The Day of the Triffids is a classic cozy catastrophe, where the protagonists rarely find themselves in any real danger, either through luck, strength or intelligence – they always seem to pull through uninjured. Regardless, the novel cannot be called anything but classic. It is one of the most renowned science fiction stories that has ever been written. Wyndham, despite not putting his protagonists in direct peril, certainly works hard to build an effective and absorbing atmosphere. The situation seems oddly believable and the solutions to problems equally so. It’s obvious a lot of thought has been put into this vision of catastrophe. Unfortunately its civility also holds it back. A cozy catastrophe is so much less than a tragic incident. There is no real loss, pain or grief saving the brutal murder of Josella’s entire family, which she seems to be over within a day or two. Where the atmosphere, build up and situation seem so realistic, the characters seem almost overly headstrong considering it. The blind are often depicted as suicidal, but the sighted ones are hardened to the entire affair. While Bill is inherently affected by this tragedy, he rarely gives himself time for reflection, there is always a plan in his head and survival is a key part of that plan. He’s an inspiring character and cares when he needs to care, but it is quickly established that for the blinded masses, there is only so much a man can do.

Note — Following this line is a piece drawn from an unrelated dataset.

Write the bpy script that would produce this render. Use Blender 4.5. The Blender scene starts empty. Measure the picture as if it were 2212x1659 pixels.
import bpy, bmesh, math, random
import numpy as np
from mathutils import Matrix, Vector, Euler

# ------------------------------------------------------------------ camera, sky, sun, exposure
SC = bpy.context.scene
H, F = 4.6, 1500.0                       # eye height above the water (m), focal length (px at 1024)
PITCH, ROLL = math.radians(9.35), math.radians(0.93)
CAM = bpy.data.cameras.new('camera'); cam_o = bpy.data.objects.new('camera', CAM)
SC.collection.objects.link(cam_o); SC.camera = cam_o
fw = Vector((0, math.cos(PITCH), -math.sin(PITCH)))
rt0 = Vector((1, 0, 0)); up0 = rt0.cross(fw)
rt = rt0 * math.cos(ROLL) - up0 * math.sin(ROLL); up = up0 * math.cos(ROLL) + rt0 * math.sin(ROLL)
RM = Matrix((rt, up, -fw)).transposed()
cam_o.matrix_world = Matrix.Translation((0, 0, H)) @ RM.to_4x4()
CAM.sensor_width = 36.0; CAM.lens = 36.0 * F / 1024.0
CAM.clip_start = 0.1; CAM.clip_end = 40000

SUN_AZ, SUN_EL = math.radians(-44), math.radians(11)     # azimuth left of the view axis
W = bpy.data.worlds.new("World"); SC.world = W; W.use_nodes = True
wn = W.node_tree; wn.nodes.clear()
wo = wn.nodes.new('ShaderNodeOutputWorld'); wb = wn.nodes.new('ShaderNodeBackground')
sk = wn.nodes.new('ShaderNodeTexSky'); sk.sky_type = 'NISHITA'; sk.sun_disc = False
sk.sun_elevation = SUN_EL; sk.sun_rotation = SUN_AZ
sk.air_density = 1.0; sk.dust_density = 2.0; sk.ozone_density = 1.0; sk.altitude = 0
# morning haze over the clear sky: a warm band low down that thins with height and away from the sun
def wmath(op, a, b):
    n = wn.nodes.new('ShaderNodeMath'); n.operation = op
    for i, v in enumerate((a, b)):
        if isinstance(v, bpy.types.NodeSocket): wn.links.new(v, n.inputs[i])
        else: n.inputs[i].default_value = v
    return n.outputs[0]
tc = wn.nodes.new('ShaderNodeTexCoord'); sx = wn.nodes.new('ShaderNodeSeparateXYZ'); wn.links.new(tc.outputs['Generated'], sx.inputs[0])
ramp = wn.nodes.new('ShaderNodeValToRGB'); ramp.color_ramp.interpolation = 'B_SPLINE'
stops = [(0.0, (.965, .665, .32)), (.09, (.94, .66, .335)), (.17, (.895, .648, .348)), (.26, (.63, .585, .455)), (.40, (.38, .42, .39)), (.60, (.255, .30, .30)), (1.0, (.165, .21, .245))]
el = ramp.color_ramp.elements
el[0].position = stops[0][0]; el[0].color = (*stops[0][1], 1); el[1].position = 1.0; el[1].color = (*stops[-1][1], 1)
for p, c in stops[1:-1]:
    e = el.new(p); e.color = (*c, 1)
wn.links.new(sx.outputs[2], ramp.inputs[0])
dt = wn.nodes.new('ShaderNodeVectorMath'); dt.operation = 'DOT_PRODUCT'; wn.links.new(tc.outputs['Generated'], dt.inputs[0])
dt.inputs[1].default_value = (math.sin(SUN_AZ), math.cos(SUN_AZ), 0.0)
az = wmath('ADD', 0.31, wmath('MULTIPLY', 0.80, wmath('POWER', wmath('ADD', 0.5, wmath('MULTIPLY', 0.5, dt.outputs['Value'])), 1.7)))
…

Wyndham also is inexplicably anti-American. There is an attitude among some of the characters that there will be Americans coming to save the day – published, as this was, ten years after The Second World War. However these characters are usually and immediately rebutted. There is an overbearing sense of British ‘pluck,’ but I think it almost goes too far. The triffids are creepy if a little comical but I feel a little more fear wouldn’t hurt.

It’s a book everyone should read, yes, but in twenty years or so I think it’ll be past its prime. Bill Masen is a fascinating character and certainly a ‘leader,’ yet catastrophe fiction now often takes a far more bleak view on life and I doubt Bill would fit so nicely in it.